Friends in real life, actresses Marie Denarnaud and Constance Labbé were delighted to (finally) collaborate together, as they explained at the La Rochelle Fiction Festival: “We had a friendship, a desire to work with each other, I would say. We didn’t know each other very well, but we had been introduced and had shared some pretty great moments,” explains Marie Denarnaud (HPI, Comme une ombre).
“It’s like in love, there are certain energies,” adds Constance Labbé (Balthazar, Cat’s Eyes). “When I met Marie, long before filming ‘Désenchantées,’ I saw something familiar in her. So when David talked to me about the role and asked me who I felt comfortable acting with, it was fantastic because I mentioned Marie, and she was also the person he had in mind.”
This genuine connection between the actresses is palpable on screen. It gives Désenchantées a rare emotional intensity, far removed from the artificial friendships often superficially depicted in coming-of-age stories.
“Désenchantées” is also about this close-knit group of friends in the 90s. These girls, against all odds, form a pact and protect one of their own from violence. An indestructible friendship, embodied notably by Capucine Malarre (Anaon) and Nelligan (Nudes), both captivating in their roles as wounded teenagers.
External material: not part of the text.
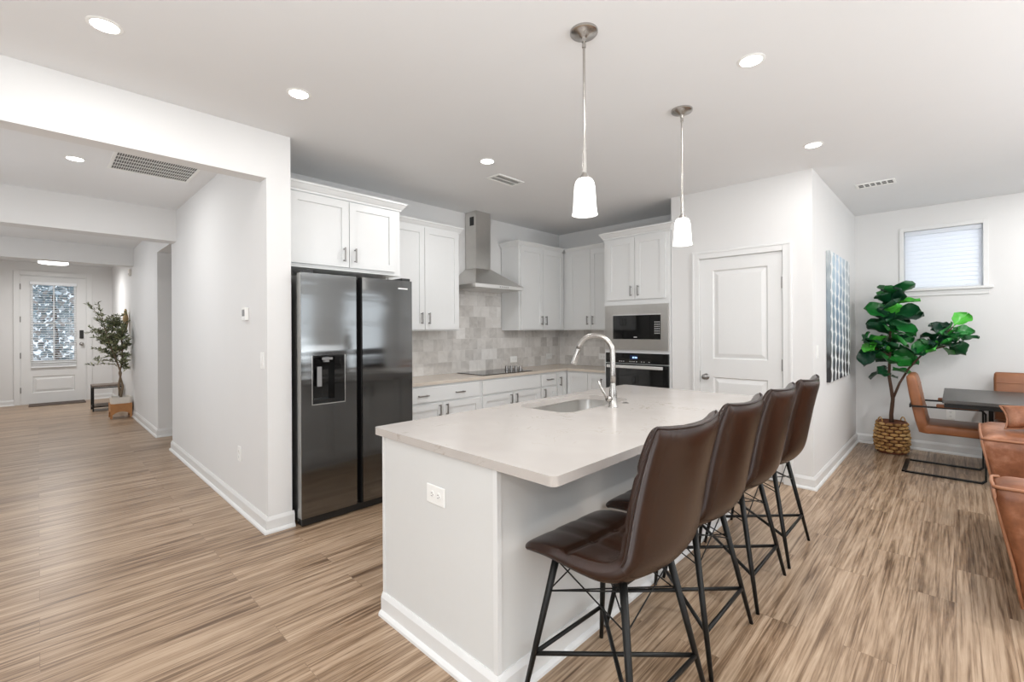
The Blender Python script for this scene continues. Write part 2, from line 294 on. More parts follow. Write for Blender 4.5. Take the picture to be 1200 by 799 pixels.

The girls of yesterday, the women of today
In Désenchantées, the ghosts don’t seek revenge, but peace. What the series ultimately tells is not the disappearance of a teenager, but the slow reconstruction of those who remain. Fanny, Angélique, and the others bear invisible scars, inherited from an age when they still believed that friendship was enough to heal everything.
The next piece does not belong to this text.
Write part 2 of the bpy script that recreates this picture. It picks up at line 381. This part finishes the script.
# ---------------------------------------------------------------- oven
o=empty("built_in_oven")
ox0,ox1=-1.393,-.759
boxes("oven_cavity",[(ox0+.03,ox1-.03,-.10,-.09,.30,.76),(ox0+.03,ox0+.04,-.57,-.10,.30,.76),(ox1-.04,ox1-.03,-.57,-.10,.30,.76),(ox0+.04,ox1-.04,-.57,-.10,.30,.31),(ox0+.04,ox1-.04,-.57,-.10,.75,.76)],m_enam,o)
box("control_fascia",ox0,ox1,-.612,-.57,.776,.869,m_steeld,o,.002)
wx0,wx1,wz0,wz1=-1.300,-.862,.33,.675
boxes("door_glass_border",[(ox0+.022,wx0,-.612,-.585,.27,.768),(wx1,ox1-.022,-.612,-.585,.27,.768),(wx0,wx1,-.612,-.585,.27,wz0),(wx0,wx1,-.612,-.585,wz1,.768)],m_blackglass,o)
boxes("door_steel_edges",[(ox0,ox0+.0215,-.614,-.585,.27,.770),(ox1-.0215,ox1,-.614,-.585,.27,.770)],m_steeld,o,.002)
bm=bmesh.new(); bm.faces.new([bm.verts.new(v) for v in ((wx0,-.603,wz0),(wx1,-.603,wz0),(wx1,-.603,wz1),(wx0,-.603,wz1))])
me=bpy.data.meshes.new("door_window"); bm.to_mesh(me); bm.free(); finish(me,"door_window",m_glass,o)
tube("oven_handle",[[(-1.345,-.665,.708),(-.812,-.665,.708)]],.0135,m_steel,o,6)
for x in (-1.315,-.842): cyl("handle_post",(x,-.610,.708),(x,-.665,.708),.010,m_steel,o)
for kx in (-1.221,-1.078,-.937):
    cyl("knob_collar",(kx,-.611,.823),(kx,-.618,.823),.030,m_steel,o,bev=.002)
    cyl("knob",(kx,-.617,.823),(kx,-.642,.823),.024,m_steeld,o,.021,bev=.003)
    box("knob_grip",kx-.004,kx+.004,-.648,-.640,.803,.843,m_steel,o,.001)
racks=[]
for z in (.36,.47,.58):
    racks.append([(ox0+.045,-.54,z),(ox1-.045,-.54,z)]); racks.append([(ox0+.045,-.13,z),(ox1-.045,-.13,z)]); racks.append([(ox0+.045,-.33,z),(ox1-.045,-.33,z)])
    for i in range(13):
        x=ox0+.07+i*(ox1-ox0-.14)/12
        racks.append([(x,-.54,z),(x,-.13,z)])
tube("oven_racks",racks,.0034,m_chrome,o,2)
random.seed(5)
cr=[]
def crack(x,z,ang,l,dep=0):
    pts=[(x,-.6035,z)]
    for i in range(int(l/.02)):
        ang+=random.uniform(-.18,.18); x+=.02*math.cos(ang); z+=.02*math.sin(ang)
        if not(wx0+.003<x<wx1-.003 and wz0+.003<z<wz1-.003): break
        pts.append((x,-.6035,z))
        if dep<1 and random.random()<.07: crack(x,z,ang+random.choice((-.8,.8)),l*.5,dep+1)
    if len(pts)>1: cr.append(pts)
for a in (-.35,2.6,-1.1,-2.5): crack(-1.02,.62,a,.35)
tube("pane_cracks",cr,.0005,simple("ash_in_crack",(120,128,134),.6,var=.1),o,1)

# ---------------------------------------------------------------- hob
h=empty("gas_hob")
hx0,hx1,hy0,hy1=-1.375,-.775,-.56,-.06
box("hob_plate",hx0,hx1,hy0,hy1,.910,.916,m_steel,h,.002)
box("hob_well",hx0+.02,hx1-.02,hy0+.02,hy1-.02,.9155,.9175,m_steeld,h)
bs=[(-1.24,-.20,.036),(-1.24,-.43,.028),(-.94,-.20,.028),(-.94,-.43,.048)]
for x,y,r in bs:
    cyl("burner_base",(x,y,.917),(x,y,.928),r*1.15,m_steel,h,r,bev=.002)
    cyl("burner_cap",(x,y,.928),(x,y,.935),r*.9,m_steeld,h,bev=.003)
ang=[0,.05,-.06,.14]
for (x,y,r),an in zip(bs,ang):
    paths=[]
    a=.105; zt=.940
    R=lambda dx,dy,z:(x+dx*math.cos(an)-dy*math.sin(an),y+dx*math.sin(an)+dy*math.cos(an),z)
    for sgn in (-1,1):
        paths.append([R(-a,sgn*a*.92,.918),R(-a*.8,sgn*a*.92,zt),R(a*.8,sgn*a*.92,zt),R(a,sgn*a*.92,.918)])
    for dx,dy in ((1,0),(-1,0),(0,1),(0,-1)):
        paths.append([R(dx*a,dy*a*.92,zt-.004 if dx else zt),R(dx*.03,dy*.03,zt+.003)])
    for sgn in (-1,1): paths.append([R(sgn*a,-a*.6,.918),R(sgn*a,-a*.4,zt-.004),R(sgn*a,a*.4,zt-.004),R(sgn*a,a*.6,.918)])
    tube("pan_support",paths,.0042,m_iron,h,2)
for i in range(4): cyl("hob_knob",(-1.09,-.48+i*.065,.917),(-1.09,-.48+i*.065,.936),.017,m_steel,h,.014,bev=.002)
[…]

By filming their reunion, David Hourrègue has created a profoundly feminine work, not because it excludes men, but because it listens to women. Désenchantées is about transmission, memory, and forgiveness. And that’s undoubtedly why it’s so moving: because we recognize in these flawed heroines something of our own adolescence.
Désenchantées, a four-episode series based on the novel of the same name by Marie Vareille. Starring Marie Denarnaud, Constance Labbé, Capucine Malarre, Nelligan, Jonas Bloquet, Marc Ruchmann, Daphné Girard, and Simon Rodzyneck.
The series received the Young Male Talent Award for Simon Rodzyneck at the La Rochelle Fiction Festival.